While the management of these issues could seem daunting, Dodge foresaw that while the U.S. continues to onshore more manufacturing and warehousing, supply chain bottlenecks will be better combatted throughout 2023.

Construction Employment Concerns

Last month, according to an analysis of data from the U.S. Bureau of Labor Statistics, the construction sector lost 9,000 jobs on net in March, the first decrease since January 2022. However, the Associated Builders and Contractors reports that on a year-over-year basis, industry employment has grown by 196,000 jobs, an increase of 2.5%. 

Nonresidential construction employment reportedly fell by 1,800 positions on net, with declines in 2 of the 3 subcategories. Nonresidential specialty trade lost 6,100 positions, while the number of nonresidential building jobs decreased by 2,800. Heavy and civil engineering added 7,100 net new jobs.

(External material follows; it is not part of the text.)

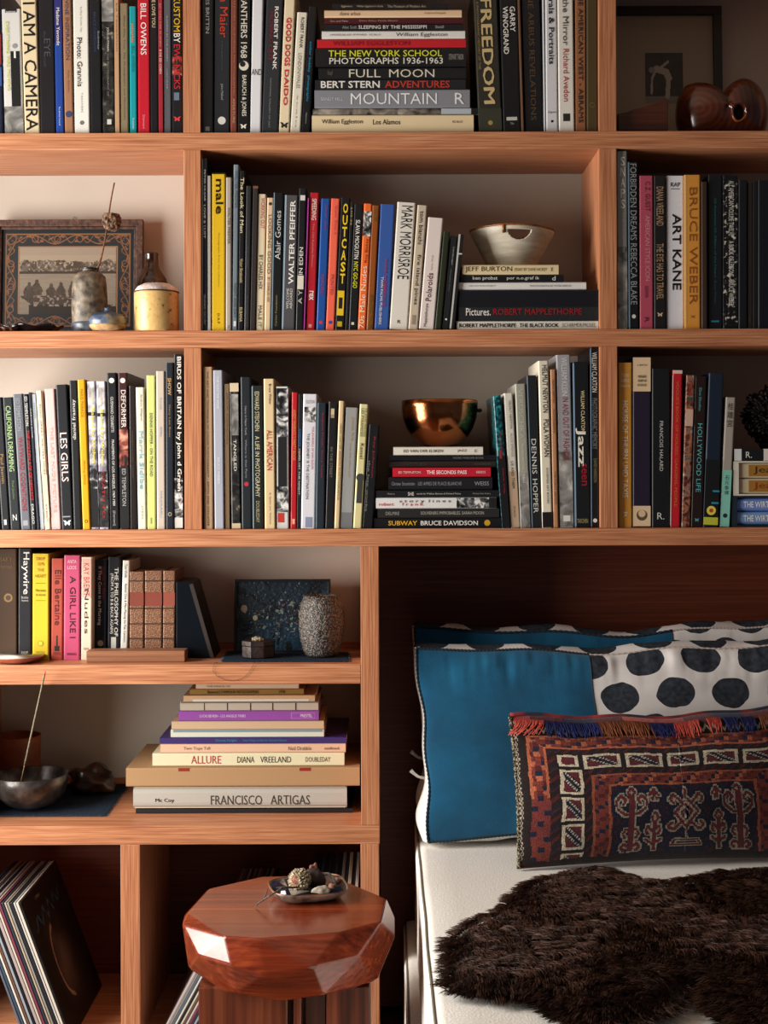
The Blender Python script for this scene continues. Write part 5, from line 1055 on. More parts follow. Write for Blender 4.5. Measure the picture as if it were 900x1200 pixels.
def painting():
    y = .175
    p0, p1 = at(274.5, 764, y), at(387, 679.6, y)
    W, H = p1.x - p0.x, p1.z - Z4T
    t = thing('painting', (p0.x, y, Z4T + .0016), 'small dark abstract painting with blue and cream flecks in a black frame', 'painting', rot=(-.08, 0, 0))
    b = .006
    MB().box((0, -.008, 0), (W, .014, b)).box((0, -.008, H - b), (W, .014, H)).box((0, -.008, b), (b, .014, H - b)).box((W - b, -.008, b), (W, .014, H - b)).build('frame', flat('#0e0d10', .4), t, bevel=.0008)
    def col(u, v):
        n1 = fbm(u * 7, v * 6, 1); n2 = fbm(u * 30, v * 26, 2); th = np.arctan2(v - .45, (u - .5)); rr = np.hypot(u - .5, v - .45)
        rays = fbm(th * 9 + 30, rr * 5, 4)
        c = np.zeros(u.shape + (3,)) + L3('#12202a')
        c = c * (.6 + 1.1 * n1)[..., None]
        g = np.clip((.55 - v) * 1.6, 0, 1)[..., None]
        c = c * (1 - .5 * g) + L3('#1d4660') * g * .75 * (rays[..., None] * 1.6)
        tl = np.clip((.3 - u) * 2.5, 0, 1)[..., None]
        c = c * (1 - tl * .6) + L3('#2f3a34') * tl * .6
        c[(rays > .56) & (rr > .08)] = L3('#0a0e12')
        cen = np.exp(-(rr / .28) ** 2)
        f = (n2 + .24 * cen > .80)
        c[f] = (L3('#77857c') * (.25 + n1)[..., None])[f]
        c[(fbm(u * 44, v * 40, 8) > .70) & (cen > .3)] = L3('#8a5a38')
        c[(fbm(u * 50, v * 44, 12) > .73) & (v > .2)] = L3('#2c4c86')
        c[((u - .08) / .045) ** 2 + ((v - .60) / .07) ** 2 < 1 - .8 * n2] = L3('#a89a80')
        c[((u - .2) / .035) ** 2 + ((v - .47) / .045) ** 2 < 1.1 - .8 * n2] = L3('#a89a80')
        return c
    grid_mesh('canvas', 260, 200, lambda u, v: (b + u * (W - 2 * b), -.003 - .0015 * fbm(u * 40, v * 32, 7), b + v * (H - 2 * b)), attr_mat('painted_canvas', .35, .5, .2), t, col, smooth=False)
painting()
def cloth(name, pts, zt, label, cell=.0022):
    """a thin woven cloth; pts: the corners in plan (front left, front right, back right, back left)"""
    A, B, C_, D = [Vector(p) for p in pts]
    t = thing(name, ((A.x + B.x) / 2, (A.y + D.y) / 2, zt), label, 'cloth')
    o0 = Vector(t.location)
    def pos(u, v):
        x = (A.x * (1 - u) + B.x * u) * (1 - v) + (D.x * (1 - u) + C_.x * u) * v
        y = (A.y * (1 - u) + B.y * u) * (1 - v) + (D.y * (1 - u) + C_.y * u) * v
        ed = np.minimum(np.minimum(u, 1 - u) * 12, np.minimum(v, 1 - v) * 8).clip(0, 1)
        z = .0022 + .0012 * fbm(u * 9, v * 5, 3) * ed
        y = y + .002 * (fbm(u * 22, v, 5) - .5); x = x + .002 * (fbm(u, v * 22, 6) - .5)
        return x - o0.x, y - o0.y, z
    m = noisy('indigo_weave', [(0.35, '#151d2a'), (0.55, '#2a3646'), (0.72, '#43505f')], scale=(1, 1, 1), nscale=420, detail=2, rough=.95, spec=.1, bump=1.0)
    o = grid_mesh('weave', 120, 60, pos, m, t)
    s = o.modifiers.new('thickness', 'SOLIDIFY'); s.thickness = .0018; s.offset = -1
    e = MB(); r2 = random.Random(4)
    for q in range(46):
        for (P, Q, sg) in ((A, B, 0), (A, D, 1), (B, C_, 2)):
            p = P.lerp(Q, (q + r2.random()) / 46) - o0
            d = (Vector((0, -1, 0)), Vector((-1, 0, 0)), Vector((1, 0, 0)))[sg] * r2.uniform(.002, .006)
            e.tube([(p.x, p.y, .0018), (p.x + d.x * .6 + r2.uniform(-.002, .002), p.y + d.y * .6, .0016), (p.x + d.x, p.y + d.y, .0007)], .0005, 4)
    e.build('frayed_edge', flat('#39485a', .9), t)
    return t
f0, f1, b1, b0 = at_z(260, 776, Z4T), at_z(409, 776, Z4T), at_z(407, 765.5, Z4T), at_z(268, 764.5, Z4T)
ct = cloth('indigo_cloth', (f0, f1, b1, b0), Z4T + .0004, 'small frayed indigo cloth under the speckled vase on the fourth shelf')
# loose thread over the shelf edge
th = MB(); o0 = Vector(ct.location)
pts = [at_z(255, 777.5, Z4T) + Vector((0, 0, .0014))] + [at(252, 776.4, -.003)] + [at(px, py, -.0024) for px, py in ((250, 781), (249, 786), (254, 792), (263, 796.5), (273, 798), (284, 795), (292, 788), (296, 781))] + [at(298, 776.2, -.003), at_z(299, 777, Z4T) + Vector((0, 0, .0014))]
th.tube([p - o0 for p in pts], .0004, 5).build('loose_thread', flat('#2a2a30', .9), ct)

zcl = Z4T + .0047
def speckled_vase():
    y0 = at_z(377, 774, Z4T).y + .045; k = (DIST + y0) / F_PX; c = at(377, 770, y0)
    t = thing('textured_vase', (c.x, y0, zcl), 'rough barrel-shaped vase speckled black and grey on the indigo cloth', 'vase')
    sc = 71 * k / 71
    prof = [(1, 0), (17, 0), (19, 2), (21.5, 8), (24, 18), (25.8, 30), (26.4, 40), (25.8, 52), (24, 61), (22, 66), (20, 69.5), (18, 71), (15, 70), (14, 66), (12, 50), (1, 40)]
    pr = []
    for (r0, z0), (r1, z1) in zip(prof, prof[1:]):
        nn = max(1, int(abs(z1 - z0) / 2)); pr += [(r0 + (r1 - r0) * q / nn, z0 + (z1 - z0) * q / nn) for q in range(nn)]
    pr.append(prof[-1])
    def fn(p, th):
        l = max(math.hypot(p.x, p.y), 1e-5); q = Vector((p.x * 260, p.y * 260, p.z * 260)) 
        d = (abs(mnoise.noise(q)) * .0026 + mnoise.noise(Vector((p.x * 90, p.y * 90, p.z * 60))) * .0012) if l > .02 and p.z > .003 else 0
        return Vector((p.x + p.x / l * d, p.y + p.y / l * d, p.z))
    m = noisy('crusty_glaze', [(0.3, '#0f0e0e'), (0.44, '#24211f'), (0.53, '#46423e'), (0.62, '#7c7266'), (0.72, '#8a5430')], nscale=300, detail=2, rough=.45, bump=1.0)
    MB().lathe([(r * k, z * k) for r, z in pr], 120, fn=fn).build('body', m, t)
speckled_vase()
def faceted_box():
    y0 = at_z(303, 774, Z4T).y + .03; k = (DIST + y0) / F_PX; c = at(303, 770, y0)
    t = thing('lidded_box', (c.x, y0, zcl), 'small dark brown faceted box with a pale lump on its lid', 'box')
    n = 8
    def octo(r, z): return [(r * math.cos(PI / 8 + q * PI / 4), r * .9 * math.sin(PI / 8 + q * PI / 4), z) for q in range(n)]
    def pr(mb, r, z0, z1):
        mb.add(octo(r, z0) + octo(r, z1), [tuple(range(n))[::-1], tuple(range(n, 2 * n))] + [(q, (q + 1) % n, n + (q + 1) % n, n + q) for q in range(n)])
    DB = noisy('wenge', [(.35, '#130a08'), (.6, '#28140e'), (.75, '#3c2118')], nscale=70, rough=.45, bump=.5)
    a = MB(); pr(a, 20 * k, 0, 13 * k); a.build('body', DB, t, bevel=.0012)
    a = MB(); pr(a, 20.4 * k, 13.4 * k, 19 * k); a.build('lid', DB, t, bevel=.0012)
    bm = bmesh.new(); bmesh.ops.create_icosphere(bm, subdivisions=3, radius=1)
    for v in bm.verts: v.co = Vector((v.co.x * .012, v.co.y * .008, max(v.co.z, -.3) * .006)) * (1 + .4 * mnoise.noise(v.co * 2.5))
    me = bpy.data.meshes.new('pale_lump'); bm.to_mesh(me); bm.free(); me.materials.append(noisy('dry_moss', [(.4, '#6a5a40'), (.6, '#b5a88a')], nscale=120, rough=.9))
    o = bpy.data.objects.new('pale_lump', me); COL.objects.link(o); o.parent = t; o.location = (-.002, 0, 19 * k + .0018)
faceted_box()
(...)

The construction unemployment rate also declined to 5.6% in March. Unemployment across all industries decreased from 3.6% in February to 3.5%.

An analysis of the data by the Associated General Contractors of America noted that the decrease has occurred even as the sector’s unemployment rate fell and the total number of job openings in the sector hit a near-record high.

Construction employment in March reportedly totaled 7,888,000, seasonally adjusted, a dip of 9,000 or 0.1% from the record high in February and the first decrease in 14 months. A separate government report released this month reported that job openings in construction at the end of February totaled 384,000, just shy of the all-time high for February of 388,000.

Officials said that the industry was struggling to replace aging workers and pushed for new construction training and education support, as well as immigration reform measures to encourage more people into the industry.